According to official sources, the total outstanding debt for these sectors has risen to about $5 billion. About Tk 25,000 crore in unpaid bills to the IPPs are included in this amount; the power sector contributes about $4 billion (roughly Tk 43,093 crore) and the energy sector the remaining $1 billion.
Over a period of nine months, some businesses have not received payments.
A committee has also been formed to speed up procedures for these bonds, such as figuring out their tenure and interest rates. This committee is chaired by an additional secretary of the finance ministry. The committee is composed of representatives from the relevant ministries of agriculture, power divisions, and banks, and the central bank is the government's bond issuer.
Habibur Rahman, senior secretary of the Power Division, expressed support for the initiative, emphasizing that it would alleviate the immediate financial burden on the government while providing relief to both banks and IPPs.
Sonali Bank CEO and Managing Director, Md. Afzal Karim, echoed the positive sentiment, stating that settling bank liabilities through special bonds would enhance banks' indicators and increase lending capacity. He emphasized that as long as the bond's coupon rate aligns with market rates, banks would not encounter issues.
Finance division officials clarified that the government would issue bonds to cover the entire bank liability of an IPP, matching the outstanding subsidy. However, industry experts argue that paying only the bank's debt may favor those with higher liabilities, impacting good companies struggling to repay debt from alternative sources.
BIPPA has appealed to the Finance Division, seeking a different categorization of IPPs in the banking system due to cash flow issues resulting from the state body's non-payment. The association emphasized the urgent need for intervention to prevent financial institutions from declaring IPPs as defaulters.
The Bangladesh Power Development Board, the main buyer of electricity from privately owned plants, is hamstrung with a fund crunch and mounting losses.

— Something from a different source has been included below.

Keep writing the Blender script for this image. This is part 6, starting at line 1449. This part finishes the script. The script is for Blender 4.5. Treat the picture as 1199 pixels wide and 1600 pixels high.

"The PDB makes small partial payments each month from their revenue collection and support from the finance ministry," Faisal Khan, the president of the Bangladesh Independent Power Producers' Association, said in an interview with the media.
Mohammad Hossain, director-general of the Power Cell, termed the owners of the IPPs an extended family of the power ministry. He told journalists that IPPs have been getting payments regularly for the last 10 years. They also know that the government is going through a challenging situation. They are getting payments, but it takes time. We hope everything will be fine. The government plans to generate about 17,500 megawatts of electricity this year, he said.
The state-owned Bangladesh Power Development Board (BPDB) is compelled to purchase electricity from independent power producers (IPPs) in dollars, contributing to the rising outstanding payments. The current daily allocation from the Bangladesh Bank falls significantly short of the required amount, exacerbating the financial strain on the BPDB.
The State Minister for Power, Energy, and Mineral Resources, Nasrul Hamid, acknowledged a severe crisis in the country's power and energy sectors to UNB on 24th December. He identified the primary issue as a shortage of dollars, stating that they are not receiving sufficient funds from the Bangladesh Bank to meet their monthly obligations, which require at least $1 billion.
Despite regular negotiations with the central bank for increased dollar supply, Hamid noted that the bank suggests raising electricity, gas, and petroleum prices, a politically challenging option.
To address the situation, the ministry is planning to secure a loan from the Multilateral Investment Guarantee Agency (MIGA).
The issuance of special bonds aims to mitigate the immediate financial strain on the government and provide relief to banks and IPPs. However, careful consideration is needed to ensure the fair treatment of all stakeholders and prevent adverse consequences for well-performing companies in the sector.